Les entreprises de transport doivent respecter plusieurs obligations liées à leur empreinte carbone (informer les clients, publier des bilans d’émissions GES). Cependant, les méthodes de calcul des émissions utilisées aujourd’hui se fondent généralement sur des moyennes et une approche macro qui ne permettent pas de rendre compte de la réalité individuelle de chacune.
Par Ludovic Knysz, Directeur Transport, Groupe Interlog
Obligations légales nationales et européennes
En France, toute entreprise de transport de voyageurs ou de marchandises a aujourd’hui l’obligation d’informer ses clients de la quantité de gaz à effet de serre (GES) émise pour chaque prestation. Les entreprises de plus de 500 salariés sont également tenues de réaliser, tous les quatre ans, un bilan d’émissions de gaz à effet de serre (BEGES).
Parallèlement à ce cadre législatif national, de nouvelles obligations de reporting de durabilité vont progressivement s’imposer aux entreprises européennes à travers la directive CSRD (Corporate Sustainability Reporting Directive). Dès le 1er janvier 2024, les entreprises cotées employant plus de 500 personnes et réalisant un chiffre d’affaires de plus de 40 M€ devront ainsi suivre des normes européennes de reporting de durabilité obligatoires et publier des informations détaillées sur leurs risques, opportunités et impacts matériels en lien avec les questions sociales, environnementales et de gouvernance. A partir du 1er janvier 2025, la CSRD sera élargie à toutes les entreprises de plus de 250 salariés et réalisant un CA de plus de 40 M€.
Dans tous les cas, les entreprises se trouvent face à une double question : celle de la méthode de calcul, et celle des données à prendre en compte. Le législateur apporte certes des réponses, mais sont-elles satisfaisantes ?
Des calculs complexes… et imparfaits
Que ce soit pour l’obligation d’informer les clients ou pour produire un bilan d’émissions de GES, l’Etat et l’ADEME fournissent aux prestataires de transport des guides relatifs aux méthodes de calcul et aux données de référence à utiliser.
En termes de méthode de calcul, l’une des premières complexités est celle du périmètre opérationnel à prendre en compte. Il est en effet nécessaire d’intégrer les émissions directes (scope 1), les émissions indirectes associées à l’énergie (scope 2) et les autres émissions indirectes (scope 3).
Mais ne serait-ce que pour calculer le scope 1, il faut déjà disposer d’une photographie parfaitement nette du flux de transport. Pour le transport routier, le flux est relativement simple puisqu’il suit le réseau routier. Mais pour l’aérien et (surtout) le maritime, le flux n’est jamais exactement le même pour un trajet équivalent.
De plus, les données de référence proposées par des organismes comme l’ADEME sont des moyennes, basées sur des facteurs d’émissions et des ratios types. Quid du matériel utilisé pour tel ou tel transport de marchandises ? Quid des conditions météo ? Quid des ruptures de charge sur un trajet donné ? Etc.
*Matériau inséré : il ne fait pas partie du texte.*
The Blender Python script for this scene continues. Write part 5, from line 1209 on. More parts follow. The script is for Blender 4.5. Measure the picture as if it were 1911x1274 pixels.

Pour ces deux raisons (approximation des flux et utilisation de données moyennes), les méthodes de calcul des émissions de GES rendent compte d’ordres de grandeur macro, et non des émissions réelles et fiables de chaque acteur.
Fiabiliser la collecte des données réelles
Afin de rendre les calculs d’émissions de GES plus fiables, plusieurs approches peuvent être adoptées.
La granularité des données et la capacité à les analyser le plus finement possible – avec des outils de data intelligence et d’IA de dernière génération – font partie des facteurs les plus déterminants.
L’utilisation des données les plus récentes et spécifiques sont également cruciales pour des calculs précis. Les progrès technologiques modifient constamment l’efficacité énergétique des véhicules de transport et il est essentiel de mettre régulièrement à jour les données et leurs sources. Le croisement des données provenant de différentes sources peut également aider à vérifier leur exactitude.
Les calculs doivent aussi s’adapter aux contextes et conditions réels des flux de transport (météo, style de conduite, types de chargement, …).
Il n’est plus possible, aujourd’hui, de se baser sur des moyennes et des chiffres théoriques. La fiabilisation et l’harmonisation des méthodes de calcul doivent être à la hauteur des ambitions et des objectifs fixés par l’UE. Pour l’environnement, mais aussi – et on ne le répètera jamais assez – pour la performance “business” des entreprises.